サッカー日本代表DF長友佑都(29=インテルミラノ)がプライドにかけ、シリアをたたいての1位突破を誓った。24日のW杯アジア2次予選でアフガニスタンに5-0で勝ち、29日のシリア戦(埼玉)の結果に関係なく、最終予選進出が決まった。一夜明けた25日、最終予選の戦いを見据えて「日本とは勝負したくないというぐらい、圧倒した試合をしないといけない」と語気を強めた。

 ファン約150人が見守る中、前日先発した長友はFW岡崎らと軽いランニングを行った。時に談笑しながらも、キリッとした顔つきで黙々と体を動かす。20分ほど走ると、今度は室内に入って疲労回復のメニュー。シリア戦に向けて着々と準備を進めた。

 前日の勝利で、29日の試合に敗れてE組2位に終わった場合でも、各組2位の成績上位4チームに入ることが確定し、最終予選への進出条件を満たした。だが長友の心は満たされていない。練習後に「1位通過じゃないと突破したという感覚にはならない。次の試合が本当に大事になるし、1位通過じゃないと僕たちのプライド的にも」と話した。

 シリアには昨年10月8日に中立国オマーンで第1戦を戦い、3-0で勝利を収めている。前がかりでプレッシャーをかけられ、前半は難しい状況に陥り、最終予選に勝ち上がるだけの力を持ったチームと印象を受けたという。だからこそ、こう語気を強める。

 「ここでしっかりたたいておかないと最終予選でも当たる可能性がある。日本とは勝負したくないというぐらいの、圧倒した試合をしないといけない」

 そんな長友の思いは、図らずも最終予選を見据えたチームの思惑とも重なってくる。日本は現在FIFAランク56位でイランに次ぐアジア2位。この地位を死守すれば、4月12日にマレーシアで行われる最終予選の組み合わせ抽選で、上位2チームに与えられる第1シードに入る。日本にとってイランとの同組は最も避けたいところ。標高1200メートルで高温乾燥地帯の過酷なアウェー戦であり、不安定な政情も重なる。ただ57位の韓国が僅差の3位につける。その韓国が27日のタイとの親善試合に勝てば、29日の結果を待たずして順位は入れ替わるのだが。

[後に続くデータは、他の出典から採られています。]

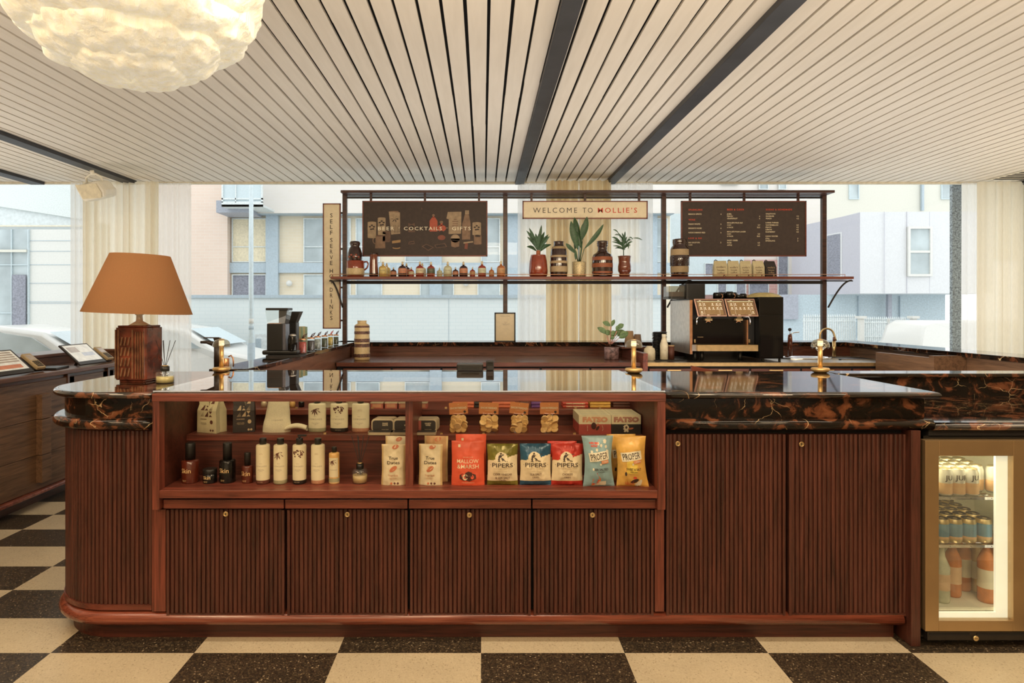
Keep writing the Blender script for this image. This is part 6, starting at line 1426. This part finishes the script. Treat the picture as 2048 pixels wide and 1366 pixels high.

 そんな背景を知ってか知らずか、長友は「(シリアが)今回良い勝負ができて自信をつけた時、日本だったら出来るぞという自信が大きなエネルギーになる。だからしっかりたたいておかないといけない」。あらためて「たたく」と強調した。【青木沙耶香】

 ◆ポイント状況 国際サッカー連盟(FIFA)公式サイトの計算式によると、日本がシリアに勝利した場合、ポイントが「575」から「577」に上がり、引き分けると「552」、敗れると「539」に下がる。だが27日に韓国がタイとの国際親善試合に勝利すると、韓国のポイントが「566」から「579」に上昇し、日本を上回る。韓国がタイに引き分けた場合は「569」、敗れると「563」となり、日本が勝てば上回る。日本が「第1シード」に入るには、シリア戦の勝利が最低条件。かつ韓国が引き分け以下に終わる他力しかない。次回のランキング発表は4月7日。